According to scientists from the Institute of Geology and Geophysics (IGG) of the Chinese Academy of Sciences, China University of Geosciences, and the University of Bucharest, solar radiation varies with latitude, creating temperature gradients at the sea surface that affect the distribution of marine life.
Carbon-rich organisms are transported into the Earth's interior by the process of subduction of oceanic plates (subduction of oceanic plates is responsible for some of the world's largest earthquakes and volcanic eruptions, as the subducting plate melts as it descends into the mantle, forming magma that rises to the surface and causes volcanic eruptions). This process greatly affects the "redox" state of arc magma (where magma rises to form an arc of volcanoes).

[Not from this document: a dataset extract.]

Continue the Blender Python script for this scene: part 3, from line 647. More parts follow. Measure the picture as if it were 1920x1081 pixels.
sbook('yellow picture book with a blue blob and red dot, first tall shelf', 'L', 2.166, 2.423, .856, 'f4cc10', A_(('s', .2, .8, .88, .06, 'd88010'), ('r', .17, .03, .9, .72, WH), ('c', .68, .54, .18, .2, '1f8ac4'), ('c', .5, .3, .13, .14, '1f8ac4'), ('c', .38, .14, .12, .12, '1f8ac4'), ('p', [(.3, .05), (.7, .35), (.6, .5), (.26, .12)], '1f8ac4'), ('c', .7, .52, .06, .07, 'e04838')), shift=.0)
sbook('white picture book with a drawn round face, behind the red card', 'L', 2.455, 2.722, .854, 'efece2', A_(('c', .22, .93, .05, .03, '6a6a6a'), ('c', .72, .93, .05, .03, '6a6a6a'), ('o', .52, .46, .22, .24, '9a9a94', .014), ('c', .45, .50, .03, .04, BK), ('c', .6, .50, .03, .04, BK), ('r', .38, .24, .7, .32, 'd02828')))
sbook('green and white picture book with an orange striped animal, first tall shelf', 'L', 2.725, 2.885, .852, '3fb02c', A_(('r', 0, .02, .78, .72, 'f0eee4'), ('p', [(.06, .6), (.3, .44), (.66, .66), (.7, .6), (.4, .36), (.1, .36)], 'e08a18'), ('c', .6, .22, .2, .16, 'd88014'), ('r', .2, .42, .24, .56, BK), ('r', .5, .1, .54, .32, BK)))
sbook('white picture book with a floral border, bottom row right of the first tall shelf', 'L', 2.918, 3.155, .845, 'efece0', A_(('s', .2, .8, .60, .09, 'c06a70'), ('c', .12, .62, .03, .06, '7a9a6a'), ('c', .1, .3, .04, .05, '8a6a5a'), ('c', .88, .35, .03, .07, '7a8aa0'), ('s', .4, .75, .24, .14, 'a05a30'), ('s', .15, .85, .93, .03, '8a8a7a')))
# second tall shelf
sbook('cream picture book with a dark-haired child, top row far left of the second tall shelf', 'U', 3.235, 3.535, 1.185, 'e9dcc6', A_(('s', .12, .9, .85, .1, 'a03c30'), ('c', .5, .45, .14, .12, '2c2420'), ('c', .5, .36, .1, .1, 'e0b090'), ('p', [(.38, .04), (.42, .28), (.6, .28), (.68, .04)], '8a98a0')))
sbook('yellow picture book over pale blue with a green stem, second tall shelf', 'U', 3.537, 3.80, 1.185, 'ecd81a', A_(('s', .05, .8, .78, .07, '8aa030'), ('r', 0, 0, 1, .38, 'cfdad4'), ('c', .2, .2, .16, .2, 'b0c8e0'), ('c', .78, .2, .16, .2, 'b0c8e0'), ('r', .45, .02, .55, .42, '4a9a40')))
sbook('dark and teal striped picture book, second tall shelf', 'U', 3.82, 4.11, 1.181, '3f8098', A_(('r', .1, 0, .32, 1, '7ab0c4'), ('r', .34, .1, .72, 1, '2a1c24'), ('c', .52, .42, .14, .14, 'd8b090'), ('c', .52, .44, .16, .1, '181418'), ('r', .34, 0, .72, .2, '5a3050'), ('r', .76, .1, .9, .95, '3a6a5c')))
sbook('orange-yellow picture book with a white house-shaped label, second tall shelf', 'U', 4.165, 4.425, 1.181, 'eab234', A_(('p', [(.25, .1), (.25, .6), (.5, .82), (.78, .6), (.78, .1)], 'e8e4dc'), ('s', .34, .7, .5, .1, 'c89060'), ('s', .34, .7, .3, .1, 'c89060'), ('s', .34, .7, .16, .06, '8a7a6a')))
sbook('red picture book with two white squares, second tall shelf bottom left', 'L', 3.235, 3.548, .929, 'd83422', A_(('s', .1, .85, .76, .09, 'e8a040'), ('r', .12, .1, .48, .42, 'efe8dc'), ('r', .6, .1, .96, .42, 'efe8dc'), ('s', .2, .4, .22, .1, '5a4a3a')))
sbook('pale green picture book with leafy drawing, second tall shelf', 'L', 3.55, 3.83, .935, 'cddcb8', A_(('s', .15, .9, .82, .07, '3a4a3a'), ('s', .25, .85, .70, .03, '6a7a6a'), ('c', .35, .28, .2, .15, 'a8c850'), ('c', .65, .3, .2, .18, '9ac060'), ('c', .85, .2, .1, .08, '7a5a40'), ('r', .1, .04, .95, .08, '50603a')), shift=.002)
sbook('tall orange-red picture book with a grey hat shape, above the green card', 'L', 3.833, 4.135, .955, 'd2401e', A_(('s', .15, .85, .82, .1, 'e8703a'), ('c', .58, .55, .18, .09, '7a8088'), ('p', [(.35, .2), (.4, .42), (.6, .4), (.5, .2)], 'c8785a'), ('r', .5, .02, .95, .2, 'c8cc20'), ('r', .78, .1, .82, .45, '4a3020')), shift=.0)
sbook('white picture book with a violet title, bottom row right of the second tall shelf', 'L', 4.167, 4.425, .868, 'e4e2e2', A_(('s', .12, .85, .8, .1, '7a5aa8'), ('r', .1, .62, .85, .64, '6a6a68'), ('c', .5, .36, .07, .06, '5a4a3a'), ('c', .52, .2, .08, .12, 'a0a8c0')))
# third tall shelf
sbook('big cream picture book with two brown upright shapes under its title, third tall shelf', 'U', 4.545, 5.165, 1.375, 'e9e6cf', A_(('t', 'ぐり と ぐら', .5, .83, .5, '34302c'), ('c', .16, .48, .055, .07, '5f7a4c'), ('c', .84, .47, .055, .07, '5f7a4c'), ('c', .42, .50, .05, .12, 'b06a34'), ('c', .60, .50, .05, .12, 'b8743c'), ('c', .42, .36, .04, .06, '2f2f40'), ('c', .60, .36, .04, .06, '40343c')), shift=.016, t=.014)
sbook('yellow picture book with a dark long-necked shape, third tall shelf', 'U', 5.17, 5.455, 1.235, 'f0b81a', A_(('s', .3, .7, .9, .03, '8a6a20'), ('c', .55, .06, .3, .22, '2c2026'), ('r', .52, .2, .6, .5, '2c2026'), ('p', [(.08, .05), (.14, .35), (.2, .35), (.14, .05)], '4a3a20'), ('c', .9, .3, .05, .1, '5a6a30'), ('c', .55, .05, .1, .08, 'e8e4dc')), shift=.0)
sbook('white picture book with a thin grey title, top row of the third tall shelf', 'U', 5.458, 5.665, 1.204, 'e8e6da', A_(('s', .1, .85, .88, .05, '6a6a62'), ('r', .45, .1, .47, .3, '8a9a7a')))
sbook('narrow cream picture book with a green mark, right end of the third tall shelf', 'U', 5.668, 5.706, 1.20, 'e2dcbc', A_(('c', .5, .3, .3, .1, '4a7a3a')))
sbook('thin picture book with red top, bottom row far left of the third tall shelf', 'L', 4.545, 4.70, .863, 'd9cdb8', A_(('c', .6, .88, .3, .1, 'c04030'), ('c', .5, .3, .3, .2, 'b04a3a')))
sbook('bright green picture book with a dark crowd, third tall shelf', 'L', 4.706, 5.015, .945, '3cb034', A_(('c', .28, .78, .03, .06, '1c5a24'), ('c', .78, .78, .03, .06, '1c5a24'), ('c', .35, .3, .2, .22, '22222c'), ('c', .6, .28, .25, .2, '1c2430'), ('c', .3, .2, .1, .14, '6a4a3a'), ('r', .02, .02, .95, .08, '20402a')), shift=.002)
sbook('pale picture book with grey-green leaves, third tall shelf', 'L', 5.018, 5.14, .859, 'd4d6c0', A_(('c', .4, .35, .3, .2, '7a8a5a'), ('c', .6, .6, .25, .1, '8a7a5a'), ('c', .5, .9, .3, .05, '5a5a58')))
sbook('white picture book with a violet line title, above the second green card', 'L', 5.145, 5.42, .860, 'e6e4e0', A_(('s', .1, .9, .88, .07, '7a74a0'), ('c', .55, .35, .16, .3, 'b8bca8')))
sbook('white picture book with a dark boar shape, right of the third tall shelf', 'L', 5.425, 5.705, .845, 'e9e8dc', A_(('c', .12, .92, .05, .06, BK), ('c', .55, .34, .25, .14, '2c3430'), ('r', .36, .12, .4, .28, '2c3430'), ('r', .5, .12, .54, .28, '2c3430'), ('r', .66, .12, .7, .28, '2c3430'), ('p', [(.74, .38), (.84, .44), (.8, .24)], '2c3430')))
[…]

The scientists analyzed data from thousands of magma samples, including those from deep underground and undersea, collected by geologists around the world. They examined tiny melt inclusions within peridot minerals and bulk rock data to determine the “redox” state of arc magma.
The "redox" state of an arc magma refers to the balance between reducing (losing oxygen or gaining electrons) and oxidizing (gaining oxygen or losing electrons) conditions within the magma formed in volcanic arcs.
Scientists have found that solar radiation, which varies across latitudes, affects the different distribution of marine organisms in the water column. These organisms, in turn, enter the Earth's mantle and change its "oxidation-reduction" processes in different ways.
The study shows for the first time how the sun works in the deepest layers of our planet, revealing that magma at low latitudes is less oxidized than at higher latitudes.
"This unexpected pattern suggests that under the influence of solar radiation, the Earth's surface environment and climate have a profound impact on processes in the mantle," said Wan Bo, co-author of the study and a researcher at the Institute of Geology and Geophysics.
According to the scientists, many metal ores, such as copper, tin and lithium, are sensitive to redox conditions, and understanding the spatial and temporal distribution of redox conditions in global subduction zones has significant implications for predicting the locations and availability of these resources.
The study was published in the journal Nature Communications.